The braintrust at American IronHorse knows very well who’s buying their motorcycles — upscale folks who can afford to pay more than $20,000 for a limited edition machine, one that looks great and makes them look pretty good, too. And one they can ride, but not wrench.
That poses a problem for the Fort Worth-based company, since it has only about 80 dealers nationwide. And it doesn’t expect to have more than about 120 by the end of this year.
How do you provide convenient, high quality service for your customers anywhere that they ride?
Bob Kay, who joined AIH late last year following a stint as head of Tucker Rocky’s Biker’s Choice unit, thinks he may have the answer.
How about a chain of perhaps 1,500 service centers that can fix bikes and sell AIH’s new line of Gunslinger parts and accessories?
“We started discussions on this idea with our dealers last fall,” said Kay during an interview with Powersports Business. Then Kay found a business model from the Panoz sports car company that seemed to fit AIH’s needs. “They’re building about 200 cars and selling them through about 50 dealers. But they’ve got 3,800 service centers. I thought there might be something to this,” says Kay.
Panoz also has a dealer profile similar to that of AIH: high profile customers who are more likely not to have the time or desire to work on the bike (car) but who want to look good when they ride. “They want service now, when and where they are,” says Kay. “They don’t want to travel 400 miles to go to a dealer.”
Kay is quick to point out that the concept isn’t really new in the motorcycle industry today —AIH has about 40 service centers and other OEMs such as Big Dog and Indian also have them.
But the AIH idea has a different twist: It provides a channel for the company to sell its new Gunslinger brand of accessories for AIH and Harley-Davidson bikes.
“By including the Gunslinger line,” says Kay, “AIH ensures its dealers and service center owners that we won’t set up where there is an AIH dealership. It also means we won’t have a service center every two blocks. They’ll have a very desirable, high quality product line .”
Kay said he’s looking for existing service centers who have an established business and who employ certified technicians. “This eliminates boutiques and mail order operations and accessories only shops,” says Kay. “It eliminates those shops who tend to be focused on price only. They have to be a legitimate retail outlet; we want a quality network.”

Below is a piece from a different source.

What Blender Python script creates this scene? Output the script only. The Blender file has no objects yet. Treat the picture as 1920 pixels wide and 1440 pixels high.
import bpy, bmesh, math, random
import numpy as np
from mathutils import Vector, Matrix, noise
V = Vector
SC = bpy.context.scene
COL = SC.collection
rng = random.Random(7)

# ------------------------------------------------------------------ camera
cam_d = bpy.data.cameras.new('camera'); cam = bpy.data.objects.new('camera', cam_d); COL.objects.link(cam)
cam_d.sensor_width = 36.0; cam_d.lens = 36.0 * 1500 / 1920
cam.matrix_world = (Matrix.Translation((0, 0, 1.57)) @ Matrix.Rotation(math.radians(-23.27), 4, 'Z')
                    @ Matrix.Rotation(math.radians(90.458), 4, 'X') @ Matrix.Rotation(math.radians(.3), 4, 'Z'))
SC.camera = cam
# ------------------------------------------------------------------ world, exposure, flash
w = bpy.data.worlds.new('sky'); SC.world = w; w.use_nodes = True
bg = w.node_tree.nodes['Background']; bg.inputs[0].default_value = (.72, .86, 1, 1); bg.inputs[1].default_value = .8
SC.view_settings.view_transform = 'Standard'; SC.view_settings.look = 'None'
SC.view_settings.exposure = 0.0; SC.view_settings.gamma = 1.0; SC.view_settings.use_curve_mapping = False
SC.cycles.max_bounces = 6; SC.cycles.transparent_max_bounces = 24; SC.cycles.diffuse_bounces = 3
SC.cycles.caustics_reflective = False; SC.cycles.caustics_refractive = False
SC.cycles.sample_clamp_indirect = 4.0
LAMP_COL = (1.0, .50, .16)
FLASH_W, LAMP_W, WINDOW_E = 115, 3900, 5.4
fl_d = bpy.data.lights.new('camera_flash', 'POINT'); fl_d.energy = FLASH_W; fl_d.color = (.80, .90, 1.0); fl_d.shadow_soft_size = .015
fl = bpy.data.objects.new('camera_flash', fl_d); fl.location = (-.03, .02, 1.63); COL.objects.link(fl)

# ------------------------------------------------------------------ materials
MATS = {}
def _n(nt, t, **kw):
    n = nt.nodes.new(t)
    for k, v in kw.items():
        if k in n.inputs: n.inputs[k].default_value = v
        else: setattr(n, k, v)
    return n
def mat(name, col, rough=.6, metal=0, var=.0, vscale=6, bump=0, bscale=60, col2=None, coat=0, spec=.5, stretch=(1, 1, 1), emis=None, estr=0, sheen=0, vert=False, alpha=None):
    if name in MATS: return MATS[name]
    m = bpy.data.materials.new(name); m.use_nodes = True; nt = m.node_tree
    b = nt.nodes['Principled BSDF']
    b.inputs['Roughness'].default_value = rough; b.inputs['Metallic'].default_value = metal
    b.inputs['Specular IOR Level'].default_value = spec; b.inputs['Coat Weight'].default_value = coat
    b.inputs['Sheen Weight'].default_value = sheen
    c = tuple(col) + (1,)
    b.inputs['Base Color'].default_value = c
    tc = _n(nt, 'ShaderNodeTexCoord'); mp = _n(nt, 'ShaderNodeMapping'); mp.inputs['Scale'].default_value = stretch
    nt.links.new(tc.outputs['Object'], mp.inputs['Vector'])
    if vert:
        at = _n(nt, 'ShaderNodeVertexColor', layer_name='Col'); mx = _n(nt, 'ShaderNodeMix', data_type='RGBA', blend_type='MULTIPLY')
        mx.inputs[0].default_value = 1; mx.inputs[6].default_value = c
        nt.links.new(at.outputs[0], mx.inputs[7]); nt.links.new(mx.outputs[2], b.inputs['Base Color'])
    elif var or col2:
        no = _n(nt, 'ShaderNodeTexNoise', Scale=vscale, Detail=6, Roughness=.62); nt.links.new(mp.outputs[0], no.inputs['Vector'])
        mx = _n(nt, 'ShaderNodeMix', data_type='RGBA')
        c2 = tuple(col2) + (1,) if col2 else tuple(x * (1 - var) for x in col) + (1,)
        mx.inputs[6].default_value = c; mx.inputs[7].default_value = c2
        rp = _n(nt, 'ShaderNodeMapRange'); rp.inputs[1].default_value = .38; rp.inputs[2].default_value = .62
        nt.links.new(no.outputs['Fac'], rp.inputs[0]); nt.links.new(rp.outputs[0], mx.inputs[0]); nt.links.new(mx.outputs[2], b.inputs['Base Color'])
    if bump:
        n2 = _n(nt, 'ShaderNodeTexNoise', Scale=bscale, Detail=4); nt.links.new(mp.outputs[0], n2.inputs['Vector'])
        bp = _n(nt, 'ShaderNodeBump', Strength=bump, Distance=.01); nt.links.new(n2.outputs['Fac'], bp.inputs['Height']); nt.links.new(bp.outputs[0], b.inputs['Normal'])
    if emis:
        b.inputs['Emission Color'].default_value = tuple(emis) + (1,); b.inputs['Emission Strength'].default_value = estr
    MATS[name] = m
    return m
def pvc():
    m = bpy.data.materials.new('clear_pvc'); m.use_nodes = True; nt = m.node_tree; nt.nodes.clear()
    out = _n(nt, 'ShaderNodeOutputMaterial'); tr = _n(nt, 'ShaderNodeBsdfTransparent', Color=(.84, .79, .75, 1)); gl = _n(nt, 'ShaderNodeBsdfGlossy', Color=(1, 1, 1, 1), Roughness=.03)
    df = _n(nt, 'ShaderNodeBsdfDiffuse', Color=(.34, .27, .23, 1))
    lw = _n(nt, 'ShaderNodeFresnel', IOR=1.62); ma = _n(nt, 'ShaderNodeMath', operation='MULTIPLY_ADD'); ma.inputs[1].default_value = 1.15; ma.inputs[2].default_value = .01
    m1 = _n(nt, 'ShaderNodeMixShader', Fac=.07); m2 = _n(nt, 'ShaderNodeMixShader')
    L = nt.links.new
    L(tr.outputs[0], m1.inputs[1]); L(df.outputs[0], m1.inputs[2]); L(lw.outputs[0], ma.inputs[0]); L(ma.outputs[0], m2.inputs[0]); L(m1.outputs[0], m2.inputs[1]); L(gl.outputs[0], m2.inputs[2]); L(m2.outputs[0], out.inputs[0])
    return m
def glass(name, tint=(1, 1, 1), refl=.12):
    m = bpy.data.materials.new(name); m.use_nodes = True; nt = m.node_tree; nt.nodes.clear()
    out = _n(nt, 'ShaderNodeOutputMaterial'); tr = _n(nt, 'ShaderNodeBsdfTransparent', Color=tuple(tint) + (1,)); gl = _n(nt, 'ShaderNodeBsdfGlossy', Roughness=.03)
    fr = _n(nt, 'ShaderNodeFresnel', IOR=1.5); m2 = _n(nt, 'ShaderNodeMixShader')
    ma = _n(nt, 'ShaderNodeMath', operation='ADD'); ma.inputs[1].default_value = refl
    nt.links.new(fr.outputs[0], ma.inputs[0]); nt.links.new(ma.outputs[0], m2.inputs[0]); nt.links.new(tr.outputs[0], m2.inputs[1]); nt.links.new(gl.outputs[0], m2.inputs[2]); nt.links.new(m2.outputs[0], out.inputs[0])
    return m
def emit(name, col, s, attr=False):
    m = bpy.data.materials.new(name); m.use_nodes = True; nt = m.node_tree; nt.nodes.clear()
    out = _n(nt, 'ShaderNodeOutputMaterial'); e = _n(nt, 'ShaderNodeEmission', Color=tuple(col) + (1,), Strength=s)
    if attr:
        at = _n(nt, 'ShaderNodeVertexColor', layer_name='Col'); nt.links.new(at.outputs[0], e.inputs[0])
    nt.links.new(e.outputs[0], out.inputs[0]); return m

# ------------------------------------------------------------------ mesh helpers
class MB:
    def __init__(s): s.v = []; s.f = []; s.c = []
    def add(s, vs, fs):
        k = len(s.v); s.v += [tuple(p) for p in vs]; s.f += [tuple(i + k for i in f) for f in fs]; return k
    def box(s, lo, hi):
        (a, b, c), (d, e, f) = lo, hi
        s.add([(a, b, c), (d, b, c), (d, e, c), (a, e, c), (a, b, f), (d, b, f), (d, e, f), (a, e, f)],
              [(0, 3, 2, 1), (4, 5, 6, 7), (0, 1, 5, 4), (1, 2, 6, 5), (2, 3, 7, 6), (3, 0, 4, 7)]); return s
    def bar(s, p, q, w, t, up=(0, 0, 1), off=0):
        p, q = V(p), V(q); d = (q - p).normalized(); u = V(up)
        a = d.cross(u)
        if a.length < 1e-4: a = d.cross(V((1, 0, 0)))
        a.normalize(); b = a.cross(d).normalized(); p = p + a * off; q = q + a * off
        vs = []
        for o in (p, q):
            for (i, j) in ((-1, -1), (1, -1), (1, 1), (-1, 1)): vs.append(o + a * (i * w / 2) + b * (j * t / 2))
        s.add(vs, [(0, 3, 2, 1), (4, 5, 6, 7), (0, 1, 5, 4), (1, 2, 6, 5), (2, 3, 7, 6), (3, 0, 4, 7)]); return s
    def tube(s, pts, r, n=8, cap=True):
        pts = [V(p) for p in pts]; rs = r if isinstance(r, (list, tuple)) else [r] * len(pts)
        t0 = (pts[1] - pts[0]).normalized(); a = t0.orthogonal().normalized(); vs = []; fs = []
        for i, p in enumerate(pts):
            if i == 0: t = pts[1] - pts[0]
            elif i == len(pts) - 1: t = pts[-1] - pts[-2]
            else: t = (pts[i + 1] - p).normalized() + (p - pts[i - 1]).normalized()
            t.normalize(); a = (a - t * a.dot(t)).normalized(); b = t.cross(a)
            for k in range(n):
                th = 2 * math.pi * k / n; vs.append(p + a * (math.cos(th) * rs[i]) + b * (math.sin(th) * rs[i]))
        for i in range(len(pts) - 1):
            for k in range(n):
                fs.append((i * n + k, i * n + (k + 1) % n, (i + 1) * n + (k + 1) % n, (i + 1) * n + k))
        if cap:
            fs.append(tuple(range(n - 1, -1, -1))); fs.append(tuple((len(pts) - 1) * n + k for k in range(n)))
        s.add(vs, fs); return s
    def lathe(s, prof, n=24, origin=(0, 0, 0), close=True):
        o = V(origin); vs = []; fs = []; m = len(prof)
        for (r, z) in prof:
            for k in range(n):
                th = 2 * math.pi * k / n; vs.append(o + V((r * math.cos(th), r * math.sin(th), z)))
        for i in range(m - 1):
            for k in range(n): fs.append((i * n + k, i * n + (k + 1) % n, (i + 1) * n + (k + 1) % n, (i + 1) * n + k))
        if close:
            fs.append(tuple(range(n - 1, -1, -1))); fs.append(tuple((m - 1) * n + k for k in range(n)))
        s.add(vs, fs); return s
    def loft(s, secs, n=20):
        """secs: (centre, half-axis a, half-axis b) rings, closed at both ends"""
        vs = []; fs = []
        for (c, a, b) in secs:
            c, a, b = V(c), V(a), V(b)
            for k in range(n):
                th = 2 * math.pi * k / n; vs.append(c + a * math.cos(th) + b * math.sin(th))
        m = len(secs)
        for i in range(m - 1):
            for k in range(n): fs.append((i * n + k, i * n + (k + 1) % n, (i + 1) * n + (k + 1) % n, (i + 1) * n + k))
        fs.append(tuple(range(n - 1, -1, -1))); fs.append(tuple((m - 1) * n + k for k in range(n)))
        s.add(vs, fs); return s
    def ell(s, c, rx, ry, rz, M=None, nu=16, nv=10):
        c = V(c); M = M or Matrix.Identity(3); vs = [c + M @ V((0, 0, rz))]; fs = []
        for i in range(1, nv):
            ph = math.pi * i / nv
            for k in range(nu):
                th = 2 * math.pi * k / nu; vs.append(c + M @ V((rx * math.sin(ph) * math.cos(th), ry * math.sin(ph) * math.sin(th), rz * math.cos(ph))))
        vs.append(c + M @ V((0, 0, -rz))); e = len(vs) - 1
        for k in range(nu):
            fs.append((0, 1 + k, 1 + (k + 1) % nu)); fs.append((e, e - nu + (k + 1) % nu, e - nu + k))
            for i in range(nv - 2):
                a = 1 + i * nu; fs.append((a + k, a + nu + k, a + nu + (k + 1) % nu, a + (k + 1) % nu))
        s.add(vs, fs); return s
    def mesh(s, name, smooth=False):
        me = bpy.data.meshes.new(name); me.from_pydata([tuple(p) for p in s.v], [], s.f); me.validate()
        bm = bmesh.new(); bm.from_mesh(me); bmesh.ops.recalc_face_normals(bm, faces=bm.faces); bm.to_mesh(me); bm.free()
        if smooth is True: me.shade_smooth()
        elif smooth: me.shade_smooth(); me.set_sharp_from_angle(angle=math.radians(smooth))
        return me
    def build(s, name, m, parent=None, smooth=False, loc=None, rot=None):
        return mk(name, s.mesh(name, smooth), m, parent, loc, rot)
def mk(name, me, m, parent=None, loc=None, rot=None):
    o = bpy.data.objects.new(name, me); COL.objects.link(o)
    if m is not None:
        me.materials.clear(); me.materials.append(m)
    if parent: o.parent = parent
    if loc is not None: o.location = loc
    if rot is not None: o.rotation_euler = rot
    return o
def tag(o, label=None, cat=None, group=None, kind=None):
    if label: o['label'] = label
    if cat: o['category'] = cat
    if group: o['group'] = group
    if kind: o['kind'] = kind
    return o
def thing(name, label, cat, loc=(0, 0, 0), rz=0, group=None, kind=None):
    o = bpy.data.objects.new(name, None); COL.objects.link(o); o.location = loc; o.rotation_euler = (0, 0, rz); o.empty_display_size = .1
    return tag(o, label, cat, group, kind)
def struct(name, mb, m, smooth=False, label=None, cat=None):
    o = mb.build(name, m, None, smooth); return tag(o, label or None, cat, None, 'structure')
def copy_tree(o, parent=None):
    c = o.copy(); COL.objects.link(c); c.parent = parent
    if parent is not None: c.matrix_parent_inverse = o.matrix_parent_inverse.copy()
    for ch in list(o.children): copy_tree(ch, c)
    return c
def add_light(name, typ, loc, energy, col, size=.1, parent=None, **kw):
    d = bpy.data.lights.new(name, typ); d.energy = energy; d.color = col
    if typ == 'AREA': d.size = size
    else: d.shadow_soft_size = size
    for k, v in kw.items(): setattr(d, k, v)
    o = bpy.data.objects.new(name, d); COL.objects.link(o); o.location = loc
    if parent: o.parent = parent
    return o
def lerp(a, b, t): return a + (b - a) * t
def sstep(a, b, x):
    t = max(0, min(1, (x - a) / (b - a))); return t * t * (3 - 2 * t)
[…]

The minimum downstroke to become an AIH service center is an initial stocking order of about $2,500 to $5,000. “There aren’t any other fees,” he notes, saying, “But the real focus is a quality shop that has the right people.”
Kay says he’s moving slowly on the Gunslinger line to ensure dealers get top service and high fill rates. Today, AIH is selling wheels and exhausts for AIH and Harley bikes. It’ll soon add a line of handlebars. But, Kay’s primary goal through the third quarter of 2003 is to build an infrastructure to handle and process orders.
“Once we do that,” he says, “we can grow Gunslinger as big and as fast as the market demands. If we focused now on part numbers, we might have trouble serving our customers. We want to step back and do it the right way.”